Aim of the task
Show every line where "from" occurs.

■ ■ ■ ■

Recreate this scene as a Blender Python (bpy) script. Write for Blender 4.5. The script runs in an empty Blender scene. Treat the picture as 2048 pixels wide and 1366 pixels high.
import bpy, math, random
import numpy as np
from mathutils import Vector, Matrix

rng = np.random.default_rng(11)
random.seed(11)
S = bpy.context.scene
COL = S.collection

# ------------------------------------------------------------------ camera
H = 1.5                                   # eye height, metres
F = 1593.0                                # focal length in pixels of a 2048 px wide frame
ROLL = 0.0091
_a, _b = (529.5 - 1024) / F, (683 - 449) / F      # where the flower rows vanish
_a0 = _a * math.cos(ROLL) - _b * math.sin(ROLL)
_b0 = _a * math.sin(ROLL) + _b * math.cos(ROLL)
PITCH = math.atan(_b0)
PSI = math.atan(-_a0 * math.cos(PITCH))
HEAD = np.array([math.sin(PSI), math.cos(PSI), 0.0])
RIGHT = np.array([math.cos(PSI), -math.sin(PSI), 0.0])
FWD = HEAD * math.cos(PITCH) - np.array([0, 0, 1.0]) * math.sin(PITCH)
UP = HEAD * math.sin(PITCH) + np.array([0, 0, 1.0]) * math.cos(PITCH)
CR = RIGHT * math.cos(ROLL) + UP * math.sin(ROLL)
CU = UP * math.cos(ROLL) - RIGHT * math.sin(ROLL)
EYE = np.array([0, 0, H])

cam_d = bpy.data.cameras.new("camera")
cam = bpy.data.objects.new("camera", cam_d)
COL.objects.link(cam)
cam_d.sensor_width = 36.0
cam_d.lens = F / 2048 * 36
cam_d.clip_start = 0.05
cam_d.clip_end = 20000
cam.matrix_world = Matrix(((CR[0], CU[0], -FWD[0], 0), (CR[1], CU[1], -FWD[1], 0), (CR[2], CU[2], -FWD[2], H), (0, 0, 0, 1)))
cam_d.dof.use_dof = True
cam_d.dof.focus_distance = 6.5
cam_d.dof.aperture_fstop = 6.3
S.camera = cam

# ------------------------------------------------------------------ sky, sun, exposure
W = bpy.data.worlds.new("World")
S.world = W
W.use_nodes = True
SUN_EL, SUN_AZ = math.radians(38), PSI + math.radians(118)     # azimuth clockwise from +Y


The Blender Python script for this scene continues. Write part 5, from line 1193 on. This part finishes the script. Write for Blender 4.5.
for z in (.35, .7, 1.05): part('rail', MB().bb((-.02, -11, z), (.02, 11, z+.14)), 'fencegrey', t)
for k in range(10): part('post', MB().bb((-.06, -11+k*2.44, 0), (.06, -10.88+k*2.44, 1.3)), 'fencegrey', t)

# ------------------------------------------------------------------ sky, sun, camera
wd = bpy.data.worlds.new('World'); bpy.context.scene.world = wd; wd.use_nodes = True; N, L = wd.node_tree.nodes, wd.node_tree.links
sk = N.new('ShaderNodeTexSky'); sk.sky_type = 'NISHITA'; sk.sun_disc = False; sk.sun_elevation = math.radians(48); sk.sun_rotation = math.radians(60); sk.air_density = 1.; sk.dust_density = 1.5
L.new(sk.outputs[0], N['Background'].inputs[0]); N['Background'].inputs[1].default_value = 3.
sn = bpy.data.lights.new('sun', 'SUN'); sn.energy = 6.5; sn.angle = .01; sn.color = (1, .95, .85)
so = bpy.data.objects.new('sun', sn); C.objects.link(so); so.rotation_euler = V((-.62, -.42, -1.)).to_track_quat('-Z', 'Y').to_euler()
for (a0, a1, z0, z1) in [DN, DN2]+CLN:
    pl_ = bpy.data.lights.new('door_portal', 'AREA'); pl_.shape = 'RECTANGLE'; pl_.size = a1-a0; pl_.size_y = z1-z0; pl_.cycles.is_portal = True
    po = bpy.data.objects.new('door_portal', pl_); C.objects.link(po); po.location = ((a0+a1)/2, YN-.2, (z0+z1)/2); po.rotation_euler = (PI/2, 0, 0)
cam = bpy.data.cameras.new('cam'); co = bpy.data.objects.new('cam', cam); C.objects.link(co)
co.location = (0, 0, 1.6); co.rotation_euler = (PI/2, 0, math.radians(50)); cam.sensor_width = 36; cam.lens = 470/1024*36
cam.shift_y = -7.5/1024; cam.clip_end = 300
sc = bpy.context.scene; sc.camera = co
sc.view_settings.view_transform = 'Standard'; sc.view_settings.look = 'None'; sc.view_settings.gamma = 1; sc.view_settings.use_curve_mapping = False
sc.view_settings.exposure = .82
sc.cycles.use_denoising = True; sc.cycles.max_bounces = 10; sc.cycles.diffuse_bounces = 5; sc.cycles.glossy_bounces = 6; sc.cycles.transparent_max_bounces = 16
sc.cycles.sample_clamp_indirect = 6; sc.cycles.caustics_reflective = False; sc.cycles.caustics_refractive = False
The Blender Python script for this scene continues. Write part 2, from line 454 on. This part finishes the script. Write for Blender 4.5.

■ ■ ■ ■

Solution to the problem
from mathutils import Vector, Matrix
SUN_EL, SUN_AZ = math.radians(38), PSI + math.radians(118)     # azimuth clockwise from +Y
The Blender Python script for this scene continues. Write part 5, from line 1193 on. This part finishes the script. Write for Blender 4.5.
The Blender Python script for this scene continues. Write part 2, from line 454 on. This part finishes the script. Write for Blender 4.5.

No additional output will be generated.